Saturday, September 18, 2010

Content aware Fill and when to use it!



Hey everyone! Glad to see you made it back. Today I want to show you one of my favorite features of the New Photoshop CS5 and when I would use it. Content aware fill was introduced in the latest version of Photoshop (CS5). Basically you select an area, select fill, or press backspace (on the background layer) and Photoshop does it's best to fill in the selected area with what it thinks should be there. I was skeptical about how well it would work when I heard about this feature, but I have to tell you, it does a wonderful job. Above is an image from a recent wedding. Beautiful image, but what you don't realize is there was one of those big Rainbow playsets in the background that had to be removed. It literally took 20 seconds to remove, start to finish. Hit the jump to see how...


image1

So that's the original. You see in the upper left hand corner there is a bright, ugly playset sticking out like a sore thumb.

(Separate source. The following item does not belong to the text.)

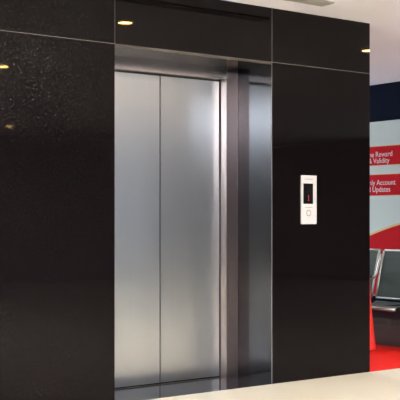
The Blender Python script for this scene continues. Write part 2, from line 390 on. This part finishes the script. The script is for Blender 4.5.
for y in (-0.07, 0.605, 1.31, 1.99):
    bm = bmesh.new()
    add_tube(bm, [(2.50, y, 0.80), (2.475, y, 0.72), (2.44, y, 0.62), (2.41, y, 0.59), (2.36, y, 0.578), (2.1, y, 0.575), (2.04, y, 0.565), (2.02, y, 0.53), (2.05, y, 0.42), (2.16, y, 0.32)], 0.014)
    a = W(mesh('armrest', bm, chrome, smooth=True))
    W(box('arm_pad', black_paint, 2.10, 2.36, y-0.025, y+0.025, 0.586, 0.606, bev=0.006))
for y in (0.33, 1.65):
    bm = bmesh.new()
    add_tube(bm, [(2.19, y, 0.25), (2.19, y, 0.06)], 0.025)
    add_tube(bm, [(1.98, y, 0.03), (2.05, y, 0.05), (2.19, y, 0.07), (2.33, y, 0.05), (2.42, y, 0.03)], 0.02)
    add_lathe(bm, [(0.028, 0.0052), (0.028, 0.03)], (1.98, y, 0), seg=16); add_lathe(bm, [(0.028, 0.0052), (0.028, 0.03)], (2.42, y, 0), seg=16)
    W(mesh('leg', bm, chrome, smooth=True))

cn = empty('cone_marker', (1.798, 0.945, 0.0052)); tag(cn, 'tall red cone marker on the red carpet, mostly hidden behind the granite wall edge', 'cone')
bm = bmesh.new(); add_lathe(bm, [(0.135, 0.0), (0.131, 0.02), (0.09, 0.42), (0.08, 0.65), (0.06, 0.73), (0.04, 0.745)], (0, 0, 0)); mesh('cone_body', bm, red_plastic, cn, smooth=True)

# ---------------------------------------------------------------- camera, world, view
cd = bpy.data.cameras.new('camera'); cd.sensor_width = 36; cd.lens = 1030/400*36; cd.shift_y = 18/400; cd.clip_end = 100
cam = bpy.data.objects.new('camera', cd); cam.location = (-4.568, -5.378, 1.135)
cam.rotation_euler = (R(90), 0, math.atan2(-0.5926, 0.8054)); link(cam); C.camera = cam
w = bpy.data.worlds.new('world'); C.world = w; w.use_nodes = True
w.node_tree.nodes['Background'].inputs[0].default_value = (0.8, 0.88, 1, 1); w.node_tree.nodes['Background'].inputs[1].default_value = 0.3
C.view_settings.view_transform = 'Standard'; C.view_settings.look = 'None'; C.view_settings.exposure = 0.72; C.view_settings.gamma = 1
C.cycles.max_bounces = 8; C.cycles.diffuse_bounces = 5; C.cycles.glossy_bounces = 6
C.cycles.use_denoising = True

In the past I would have added a layer, selected my clone stamp tool and gone to work. It would have taken at least 5 minutes or more depending on how difficult the background was, and how precise I needed to be(dependent on how large of an image I thought they might make). Here's how we roll in CS5.

First we're going to select the area we want to remove. In this case I used the Elliptical marquee tool. You don't have to be really exact. As a matter of fact in this case, I wasn't precise at all.

image3

There are two things to note in this image. First, I have the background layer selected, so all I had to do was press Backspace on my keyboard to bring up the fill dialog box. If you have any other layer selected you would go to EDIT-FILL and when the dialog box came up, you would select CONTENT AWARE FILL. Once you have the selection, and the content aware fill box up, press OK. This will fill the selected area with what CS5 thinks should be there. It does this by looking at the pixels around the selection and using a special algorithm it recreates the area.

After you press ok, it will take a few(varies depending on the size of area being filled) seconds and as you can see in the image below it fills it. I didn't go back and do any touching up of the area. This is exactly how it came out of Photoshop.